April 9, 2007
Mike Daisey's "Invincible Summer"
Kilian Melloy READ TIME: 4 MIN.
A table, a chair, a glass of water. These simple props and an outline of his themes are all monologuist Mike Daisey needs to put on his 90-minute show.
Well, that and his ability to riff and posture extemporaneously. Working without a script allows Daisey to wend and wind through his subject matter with a fresh sense of possibility for each performance. With Invincible Summer - the title comes from an Albert Camus quote; Camus informs this piece at several junctures - Daisey takes on the New York subway system and its associated aura of power and corruption (most of it was built in four years in the early 1900s, though at a cost of 54 lives: today's cost would run $16 trillion, or, as Daisey puts it, "Sixty space shuttles, or eleven Iraq wars one after another."), the terrorist attacks of 9/11, and his parents' divorce.
What ties it all together? Several conceptual nuggets: family, civilization, trust, personal responsibility. Daisey spins one narrative thread at a time, filling out and gilding his observations with comic energy, then hops to another thread for a while, then jumps back to an earlier train of thought or launches a new one. His outline is written out on a stack of legal paper; as the show goes on, Daisey barely glances at the pages before him. While he hop-scotches from theme to theme and back again, he flips the pages over one at a time. More often than not, the pages glisten with his sweat as they're turned and set aside.
Daisey remains seated for the entire performance, but he radiates heat like "the fiery orb" of New York's dreaded summer sun. His delivery can be acerbic, his voice and inflection taking ona distinct Lewis Black edge; in his calmer moments, Daisey sounds more like Garrison Keillor, as he zeroes in - implacably, with perfect deadpan control of his colorful vocabulary - on his pitch-perfect payoffs.
Some of that choice vocabulary is of the rough-hewn variety. Indeed, before the show begins, the ART's sound system gives us a pleasant female voice warning us that the performance will be delivered "in the argot of New York City," before giving us an example of things to come: "Shut your fucking cell phones and pagers off or we'll shove them so far up your ass you'll never, ever find them again." But Daisey's wordplay isn't unnecessarily vulgar: he uses astonishingly poignant, poetic images as often as he trots out scatological or sexual buzzwords.
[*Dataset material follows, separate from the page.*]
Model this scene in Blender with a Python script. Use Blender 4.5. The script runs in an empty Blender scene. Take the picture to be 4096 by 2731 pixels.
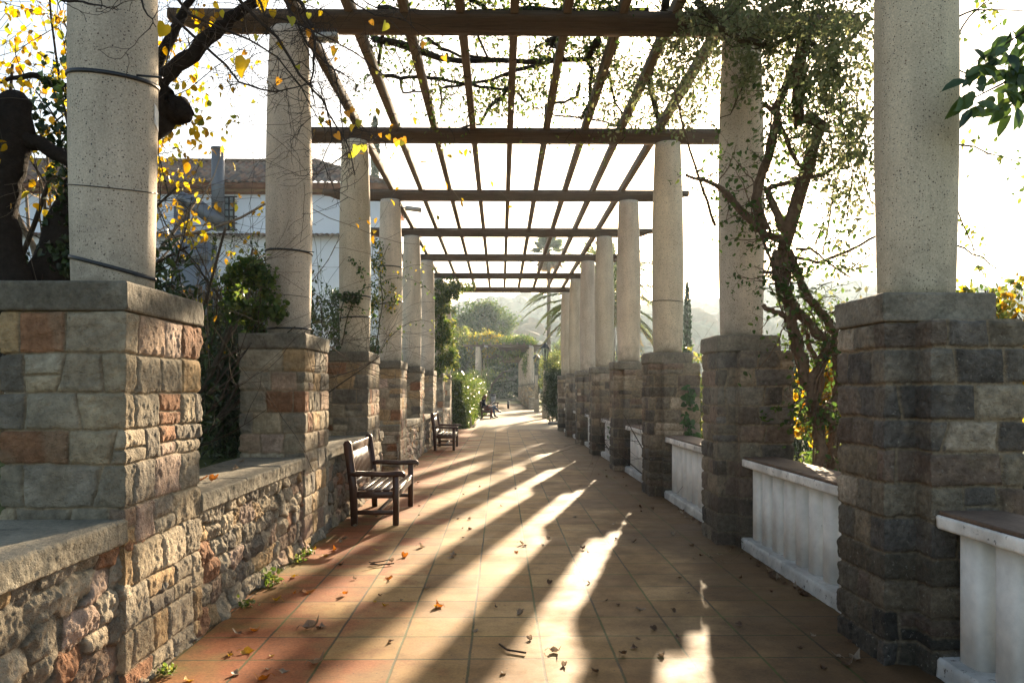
import bpy, math, random
import numpy as np
from math import sin, cos, pi, radians, sqrt
from mathutils import Vector, Matrix
SC = bpy.context.scene
COL = SC.collection
# ------------------------------------------------------------------ camera, world, sun, exposure
F, VX, VY, CX, CY, EYE = 3185.0, 2003.0, 1559.0, 2048.0, 1365.5, 1.5
YAW = math.atan((CX - VX) / F)
cam = bpy.data.objects.new('camera', bpy.data.cameras.new('camera')); COL.objects.link(cam); SC.camera = cam
cam.location = (0, 0, EYE); cam.rotation_euler = (radians(90), 0, -YAW)
cam.data.lens = F / 4096 * 36; cam.data.sensor_width = 36; cam.data.shift_y = (VY - CY) / 4096
cam.data.clip_start = 0.05; cam.data.clip_end = 3000
AZ, EL = radians(13.8), radians(16.3)
world = bpy.data.worlds.new('World'); SC.world = world; world.use_nodes = True
wn = world.node_tree.nodes; bg = wn['Background']
sky = wn.new('ShaderNodeTexSky'); sky.sky_type = 'NISHITA'; sky.sun_disc = False
sky.sun_elevation = EL; sky.sun_rotation = AZ; sky.air_density = 1.0; sky.dust_density = 1.6; sky.ozone_density = 1.0
tint = wn.new('ShaderNodeMix'); tint.data_type = 'RGBA'; tint.blend_type = 'MULTIPLY'; tint.inputs[0].default_value = 1.0; tint.inputs[7].default_value = (1.0, .93, .85, 1)
world.node_tree.links.new(sky.outputs[0], tint.inputs[6]); world.node_tree.links.new(tint.outputs[2], bg.inputs[0]); bg.inputs[1].default_value = 0.075
SUN = Vector((sin(AZ) * cos(EL), cos(AZ) * cos(EL), sin(EL)))
sl = bpy.data.lights.new('sun', 'SUN'); sl.energy = 4.9; sl.angle = radians(0.8); sl.color = (1.0, 0.79, 0.54)
so = bpy.data.objects.new('sun', sl); COL.objects.link(so); so.rotation_euler = SUN.to_track_quat('Z', 'Y').to_euler()
SC.view_settings.view_transform = 'Standard'; SC.view_settings.look = 'None'
SC.view_settings.exposure = 2.12; SC.view_settings.gamma = 1.0
SC.cycles.max_bounces = 8; SC.cycles.diffuse_bounces = 4; SC.cycles.transparent_max_bounces = 16
SC.cycles.volume_bounces = 0; SC.cycles.use_denoising = True
SC.cycles.sample_clamp_indirect = 6.0

def W(px, py, Z):
    """photo pixel (4096 wide) at depth Z along the path -> world point"""
    a = (px - CX) / F; c, s = cos(YAW), sin(YAW); k = Z / (c - a * s)
    return Vector((k * (a * c + s), Z, EYE + (VY - py) / F * k))
def G(px, py, z=0.0):
    Z = (EYE - z) * F / (py - VY); return W(px, py, Z)

# ------------------------------------------------------------------ numpy noise
def _hash(x, y, z, seed):
    h = (x * 374761393 + y * 668265263 + z * 2147483647 + seed * 974634777) & 0xFFFFFFFF
    h = ((h ^ (h >> 13)) * 1274126177) & 0xFFFFFFFF
    h = (h ^ (h >> 16)) & 0xFFFFFFFF
    return h / 4294967295.0
def noise3(x, y, z, seed=0):
    x, y, z = np.broadcast_arrays(np.asarray(x, float), np.asarray(y, float), np.asarray(z, float))
    xi, yi, zi = np.floor(x).astype(np.int64), np.floor(y).astype(np.int64), np.floor(z).astype(np.int64)
    fx, fy, fz = x - xi, y - yi, z - zi
    u, v, w = fx*fx*(3-2*fx), fy*fy*(3-2*fy), fz*fz*(3-2*fz)
    r = 0
    for dx in (0, 1):
        for dy in (0, 1):
            for dz in (0, 1):
                r = r + _hash(xi+dx, yi+dy, zi+dz, seed) * (u if dx else 1-u) * (v if dy else 1-v) * (w if dz else 1-w)
    return r * 2 - 1
def fbm(x, y, z, seed=0, o=4, g=0.5):
    r, a, k = 0, 1.0, 1.0
    for i in range(o):
        r = r + a * noise3(x*k, y*k, z*k, seed + i); a *= g; k *= 2.03
    return r
def sstep(a, b, x):
    t = np.clip((x - a) / (b - a), 0, 1); return t * t * (3 - 2 * t)

# ------------------------------------------------------------------ objects
def tag(o, label=None, cat=None, group=None, kind=None):
    if label: o['label'] = label
    if cat: o['category'] = cat
    if group: o['group'] = group
    if kind: o['kind'] = kind
    return o
def empty(name, loc=(0, 0, 0), rz=0, **k):
    o = bpy.data.objects.new(name, None); COL.objects.link(o); o.location = loc; o.rotation_euler = (0, 0, rz)
    o.empty_display_size = 0.1
    return tag(o, **k)
def link(name, me, mat=None, parent=None):
    o = bpy.data.objects.new(name, me); COL.objects.link(o)
    if mat is not None: me.materials.append(mat)
    if parent is not None: o.parent = parent
    return o
def mesh_np(name, V, faces, col=None, smooth=False, uv=None):
    """V (n,3); faces: list of int arrays (m,k)"""
    me = bpy.data.meshes.new(name)
    V = np.asarray(V, dtype=np.float32)
    me.vertices.add(len(V)); me.vertices.foreach_set('co', V.ravel())
    fl = [np.asarray(f, dtype=np.int32) for f in faces if len(f)]
    nl = sum(f.size for f in fl); npo = sum(f.shape[0] for f in fl)
    me.loops.add(nl); me.polygons.add(npo)
    me.loops.foreach_set('vertex_index', np.concatenate([f.ravel() for f in fl]))
    starts, tot, c = [], [], 0
    for f in fl:
        k = f.shape[1]; starts.append(c + np.arange(f.shape[0]) * k); tot.append(np.full(f.shape[0], k)); c += f.size
    me.polygons.foreach_set('loop_start', np.concatenate(starts).astype(np.int32))
    me.update(calc_edges=True); me.validate()
    if col is not None:
        a = me.attributes.new('Col', 'FLOAT_COLOR', 'POINT')
        c4 = np.ones((len(V), 4), np.float32); c4[:, :3] = np.asarray(col)[:, :3] if np.ndim(col) == 2 else col
        a.data.foreach_set('color', c4.ravel())
    if smooth: me.polygons.foreach_set('use_smooth', np.ones(len(me.polygons), bool))
    return me
def copy_tree(o, parent=None):
    c = o.copy(); COL.objects.link(c)
    if parent is not None: c.parent = parent
    for ch in list(o.children): copy_tree(ch, c)
    return c

class MB:
    def __init__(s): s.v = []; s.f = {}; s.c = []; s.n = 0
    def add(s, V, faces, col=(.5, .5, .5)):
        V = np.asarray(V, float); s.v.append(V)
        for f in faces:
            f = np.atleast_2d(np.asarray(f, int)); s.f.setdefault(f.shape[1], []).append(f + s.n)
        c = np.asarray(col, float); s.c.append(np.tile(c, (len(V), 1)) if c.ndim == 1 else c); s.n += len(V); return s
    def box(s, x0, x1, y0, y1, z0, z1, col=(.5, .5, .5), M=None, b=0.0):
        x0, x1 = min(x0, x1), max(x0, x1); y0, y1 = min(y0, y1), max(y0, y1); z0, z1 = min(z0, z1), max(z0, z1)
        b = min(b, .45*(x1-x0), .45*(y1-y0), .45*(z1-z0))
        if b <= 0:
            V = [(x, y, z) for z in (z0, z1) for y in (y0, y1) for x in (x0, x1)]
            Fq = [(0, 2, 3, 1), (4, 5, 7, 6), (0, 1, 5, 4), (2, 6, 7, 3), (0, 4, 6, 2), (1, 3, 7, 5)]
            V = np.array(V, float)
            if M is not None: V = np.array([M @ Vector(p) for p in V])
            return s.add(V, [Fq], col)
        V = []; idx = {}
        for k, (z, sz) in enumerate(((z0, 1), (z1, -1))):
            for j, (y, sy) in enumerate(((y0, 1), (y1, -1))):
                for i, (x, sx) in enumerate(((x0, 1), (x1, -1))):
                    for a in range(3):
                        p = [x + sx*b, y + sy*b, z + sz*b]; p[a] = (x, y, z)[a]
                        idx[(i, j, k, a)] = len(V); V.append(p)
        g = lambda i, j, k, a: idx[(i, j, k, a)]
        Q = []
        for a in range(3):
            for side in (0, 1):
                o = [q for q in range(3) if q != a]
                r = []
                for (p, q) in ((0, 0), (1, 0), (1, 1), (0, 1)):
                    t = [0, 0, 0]; t[a] = side; t[o[0]] = p; t[o[1]] = q; r.append(g(*t, a))
                if (side == 0) != (a == 1): r = r[::-1]
                Q.append(r)
        for a in range(3):
            o = [q for q in range(3) if q != a]
            for p in (0, 1):
                for q in (0, 1):
                    t0 = [0, 0, 0]; t0[o[0]] = p; t0[o[1]] = q; t1 = list(t0); t1[a] = 1
                    r = [g(*t0, o[0]), g(*t1, o[0]), g(*t1, o[1]), g(*t0, o[1])]
                    Q.append(r)
        T = [[g(i, j, k, 0), g(i, j, k, 1), g(i, j, k, 2)] for i in (0, 1) for j in (0, 1) for k in (0, 1)]
        V = np.array(V, float)
        ctr = np.array([(x0+x1)/2, (y0+y1)/2, (z0+z1)/2])
        def fix(fc):
            P = V[fc]; n = np.cross(P[1]-P[0], P[2]-P[0]); return fc if np.dot(n, P.mean(0)-ctr) > 0 else fc[::-1]
        Q = [fix(q) for q in Q]; T = [fix(t) for t in T]
        if M is not None: V = np.array([M @ Vector(p) for p in V])
        return s.add(V, [Q, T], col)
    def tube(s, path, rad, sides=6, col=(.5, .5, .5), cap=True, rough=0.0, rng=None):
        P = np.array([tuple(p) for p in path], float); n = len(P)
        R = np.full(n, rad, float) if np.ndim(rad) == 0 else np.asarray(rad, float)
        T = np.gradient(P, axis=0); T /= (np.linalg.norm(T, axis=1, keepdims=True) + 1e-9)
        up = np.array([0, 0, 1.0]) if abs(T[0][2]) < .9 else np.array([1.0, 0, 0])
        a = np.cross(T[0], up); a /= np.linalg.norm(a); A = []
        for i in range(n):
            a = a - T[i] * np.dot(a, T[i]); a /= (np.linalg.norm(a) + 1e-9); A.append(a)
        A = np.array(A); B = np.cross(T, A)
        th = np.arange(sides) * 2 * pi / sides
        rr = R[:, None] * np.ones((n, sides))
        if rough and rng is not None: rr = rr * (1 + rough * rng.uniform(-1, 1, (n, sides)))
        V = P[:, None, :] + rr[:, :, None] * (np.cos(th)[None, :, None] * A[:, None, :] + np.sin(th)[None, :, None] * B[:, None, :])
        V = V.reshape(-1, 3)
        i = np.arange(n-1)[:, None] * sides; j = np.arange(sides)[None, :]; k = (j+1) % sides
        Q = np.stack([i+j, i+sides+j, i+sides+k, i+k], -1).reshape(-1, 4)
        fs = [Q]
        if cap:
            fs += [np.arange(sides)[None, :], (np.arange(sides)[::-1] + (n-1)*sides)[None, :]]
        return s.add(V, fs, col)
    def lathe(s, prof, c=(0, 0), sides=24, col=(.5, .5, .5), cap=True):
        prof = np.array(prof, float); n = len(prof); th = np.arange(sides) * 2 * pi / sides
        V = np.stack([c[0] + prof[:, 0:1]*np.cos(th), c[1] + prof[:, 0:1]*np.sin(th), prof[:, 1:2]*np.ones(sides)], -1).reshape(-1, 3)
        i = np.arange(n-1)[:, None] * sides; j = np.arange(sides)[None, :]; k = (j+1) % sides
        Q = np.stack([i+j, i+k, i+sides+k, i+sides+j], -1).reshape(-1, 4); fs = [Q]
        if cap: fs += [np.arange(sides)[::-1][None, :], (np.arange(sides) + (n-1)*sides)[None, :]]
        return s.add(V, fs, col)
    def prism(s, poly, axis, a0, a1, col=(.5, .5, .5)):
        """poly 2D points; axis 'x','y','z' extrusion"""
        P = [(p, q) for p, q in poly]; n = len(P); V = []
        for a in (a0, a1):
            for p, q in P: V.append({'x': (a, p, q), 'y': (p, a, q), 'z': (p, q, a)}[axis])
        Q = [(i, (i+1) % n, n+(i+1) % n, n+i) for i in range(n)]
        return s.add(V, [Q, [list(range(n))[::-1]], [list(range(n, 2*n))]], col)
    def build(s, name, mat=None, parent=None, smooth=False):
        V = np.concatenate(s.v); fs = [np.concatenate(f) for f in s.f.values()]
        me = mesh_np(name, V, fs, np.concatenate(s.c), smooth)
        return link(name, me, mat, parent)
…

"I believe that the subway is democracy," Daisey says at one point - or said at the performance I attended, which is no guarantee that he'll repeat the phrase at subsequent iterations. By this, he means that people of all classes and occupations find themselves crammed into the same limited space, and they all have the same visceral urge to fight for breathing room: Daisey references an inner voice urging him to strike back at the press of bodies, saying, "Shiv someone!" But the democracy of the subway also means that "everyone holds back, and that's civilization, the promise that everyone makes and expects: to refrain, to hold themselves within themselves." If Daisey's monologue can be said to have a single uniting theme, it's that of civilization - and the way in which it was betrayed by terrorists, who not only broke that promise, but see it as their place to live and act outside of it. The regrettable parallel Daisey discovers as he post-mortems the shock and trauma of 9/11 and its wake is that our own American leadership has also begun to see itself as existing above, and independent of, civil niceties like law and social compacts.
All of this is linked to the monologue's secondary theme, that of family. Daisey begins his monologue with the story of his own wedding to wife Jean-Michele Gregory (who also directs Daisey's performances), and ends it with an account of his sister's nuptials. In between, he talks about the dissolution of his parents' marriage, analyzes the bewildering phenomenon of meeting his father's new girlfriend ("I flew right out of my body" the moment he saw her touching his father in an intimate manner), and explores the ways in which rational people can suddenly "break" emotionally - and physically; whether it's a mind snapping in two with berserker rage or primal fear, or four thousand New Yorkers being pulverized into airborne motes that settle into the soup at a local restaurant, that theme of human destruction looms large in the work, and with it Daisey ties a close correlation between the American family and America itself.
That's what gives Daisey's obseervation such power when he says of the Iraq war, "I trusted, and I was betrayed, and I was a fool." And that's also what gives Daisey's exhortation such urgency when he prescribes, for married couples as well as for patriots, "Don't go to sleep angry. Stay up and fight!"
Kilian Melloy serves as EDGE Media Network's Associate Arts Editor and Staff Contributor. His professional memberships include the National Lesbian & Gay Journalists Association, the Boston Online Film Critics Association, The Gay and Lesbian Entertainment Critics Association, and the Boston Theater Critics Association's Elliot Norton Awards Committee.